Data shown:
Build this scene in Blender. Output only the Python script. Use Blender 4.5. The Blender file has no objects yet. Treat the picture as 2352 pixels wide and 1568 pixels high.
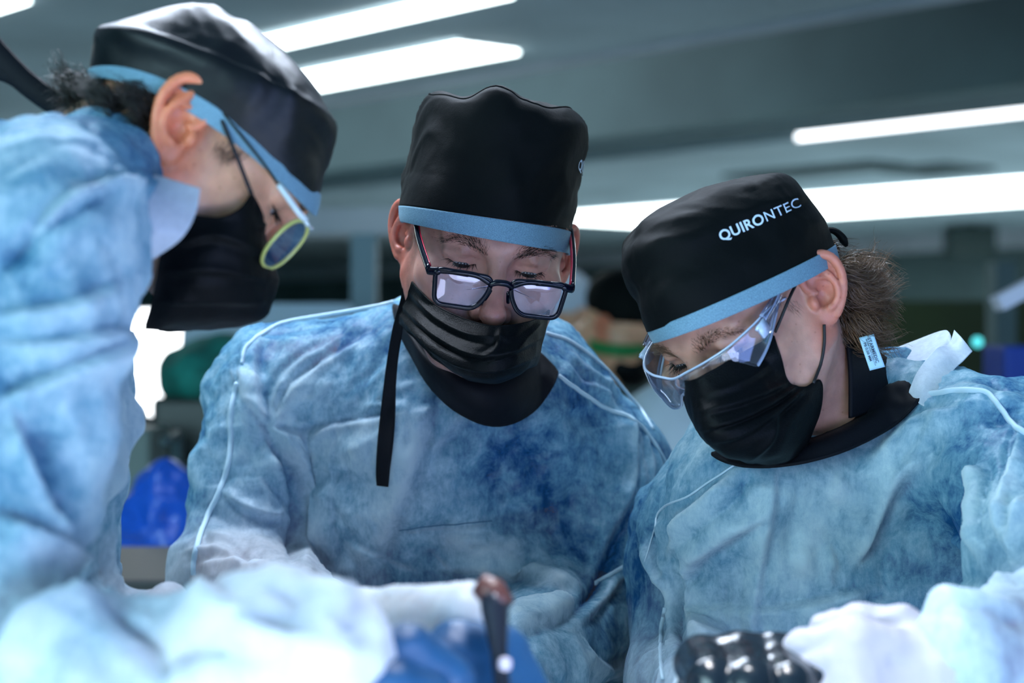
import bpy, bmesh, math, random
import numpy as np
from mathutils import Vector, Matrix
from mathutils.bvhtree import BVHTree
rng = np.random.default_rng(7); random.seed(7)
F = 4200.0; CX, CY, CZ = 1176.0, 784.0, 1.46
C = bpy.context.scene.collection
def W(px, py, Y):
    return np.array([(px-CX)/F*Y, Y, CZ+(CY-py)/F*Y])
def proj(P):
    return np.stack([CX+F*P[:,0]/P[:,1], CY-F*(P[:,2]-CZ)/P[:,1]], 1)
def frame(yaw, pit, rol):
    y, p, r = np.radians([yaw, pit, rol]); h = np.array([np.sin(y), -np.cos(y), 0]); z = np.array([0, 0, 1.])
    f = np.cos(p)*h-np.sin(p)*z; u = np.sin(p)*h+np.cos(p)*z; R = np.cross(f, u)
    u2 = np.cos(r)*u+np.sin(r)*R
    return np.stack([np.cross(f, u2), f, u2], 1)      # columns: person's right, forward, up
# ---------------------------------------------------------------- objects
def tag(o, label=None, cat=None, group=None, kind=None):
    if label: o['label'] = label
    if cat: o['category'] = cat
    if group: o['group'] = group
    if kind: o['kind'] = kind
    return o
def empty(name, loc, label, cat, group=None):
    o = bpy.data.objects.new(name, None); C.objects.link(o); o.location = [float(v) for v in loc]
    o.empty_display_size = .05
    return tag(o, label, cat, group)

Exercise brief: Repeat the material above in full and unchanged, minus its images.

Task output:
Build this scene in Blender. Output only the Python script. Use Blender 4.5. The Blender file has no objects yet. Treat the picture as 2352 pixels wide and 1568 pixels high.
import bpy, bmesh, math, random
import numpy as np
from mathutils import Vector, Matrix
from mathutils.bvhtree import BVHTree
rng = np.random.default_rng(7); random.seed(7)
F = 4200.0; CX, CY, CZ = 1176.0, 784.0, 1.46
C = bpy.context.scene.collection
def W(px, py, Y):
    return np.array([(px-CX)/F*Y, Y, CZ+(CY-py)/F*Y])
def proj(P):
    return np.stack([CX+F*P[:,0]/P[:,1], CY-F*(P[:,2]-CZ)/P[:,1]], 1)
def frame(yaw, pit, rol):
    y, p, r = np.radians([yaw, pit, rol]); h = np.array([np.sin(y), -np.cos(y), 0]); z = np.array([0, 0, 1.])
    f = np.cos(p)*h-np.sin(p)*z; u = np.sin(p)*h+np.cos(p)*z; R = np.cross(f, u)
    u2 = np.cos(r)*u+np.sin(r)*R
    return np.stack([np.cross(f, u2), f, u2], 1)      # columns: person's right, forward, up
# ---------------------------------------------------------------- objects
def tag(o, label=None, cat=None, group=None, kind=None):
    if label: o['label'] = label
    if cat: o['category'] = cat
    if group: o['group'] = group
    if kind: o['kind'] = kind
    return o
def empty(name, loc, label, cat, group=None):
    o = bpy.data.objects.new(name, None); C.objects.link(o); o.location = [float(v) for v in loc]
    o.empty_display_size = .05
    return tag(o, label, cat, group)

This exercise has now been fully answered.